On June 13, Celsius Network froze all withdrawals and transfers between accounts, citing “extreme market conditions” after a prolonged fall in cryptocurrency prices that was exacerbated by the collapse in May of so-called stablecoin TerraUSD and its sister token Luna.

In June, Bitcoin dropped below the key $20,000 level for the first time since December 2020, while about $2 trillion has been wiped from the market value of cryptocurrencies since late last year, according to data compiled by CoinGecko.

On July 13, Celsius Networks initiated Chapter 11 proceedings in an effort to stabilise its business, the company said in a statement.

“This is the right decision for our community and company,” Mr Mashinsky said at the time.

“I am confident that when we look back at the history of Celsius, we will see this as a defining moment, where acting with resolve and confidence served the community and strengthened the future of the company.”

Hundreds of investors in Celsius have written to Judge Martin Glenn, who is overseeing the bankruptcy case, to beg for his help in getting their money back.

Many have lost their life savings and cannot afford to pay rent or mortgages, according to the letters submitted to Judge Glenn.

One investor from the UK said he made his last deposit of $10,000 on June 8, which was accepted by Celsius “even though they clearly knew they were about to block withdrawals on June 13, 2022".
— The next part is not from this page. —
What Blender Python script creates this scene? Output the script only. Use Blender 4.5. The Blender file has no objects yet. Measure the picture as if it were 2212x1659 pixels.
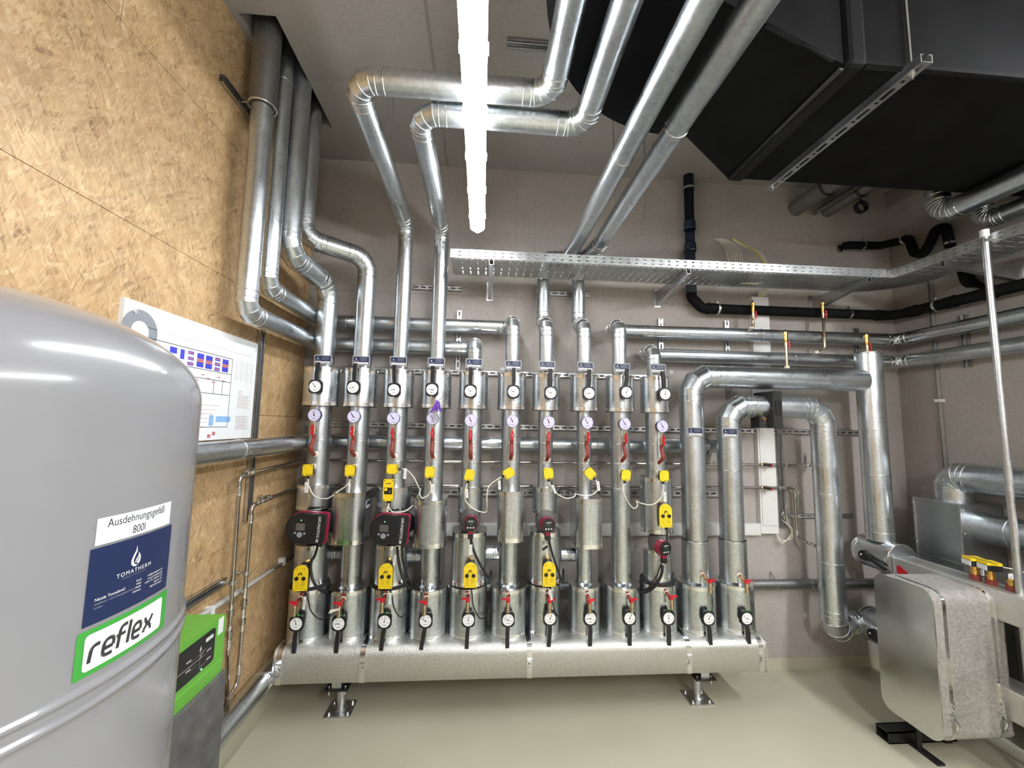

“So why keep allowing deposits? This, in my opinion, is indeed an act of fraud,” Alexander Simmons wrote in his letter to the judge.

Launched in 2017, Celsius Network was considered a major player in the cryptocurrency lending sector with 1.7 million customers from around the world, including the US, the UK, France, South Korea and Australia.

It offered high interest-bearing products of up to 18 per cent to customers who deposited their cryptocurrency with the company and also lent cryptocurrencies for investors to earn a return.

In the bankruptcy filing, Celsius disclosed that it has a $1.19 billion deficit on its balance sheet, with $5.5bn of liabilities against $4.3bn of assets, Bloomberg reported.

Celsius Network’s total assets plummeted from $22.1bn to $4.3bn — a drop of $17.8bn — between March 30 and July 14, while it owes investors about $4.7bn, the company said in the filing.

Mr Mashinsky resigned from Celsius last week and Mr Leon stood down from his position as chief strategy officer on Tuesday, Bloomberg reported.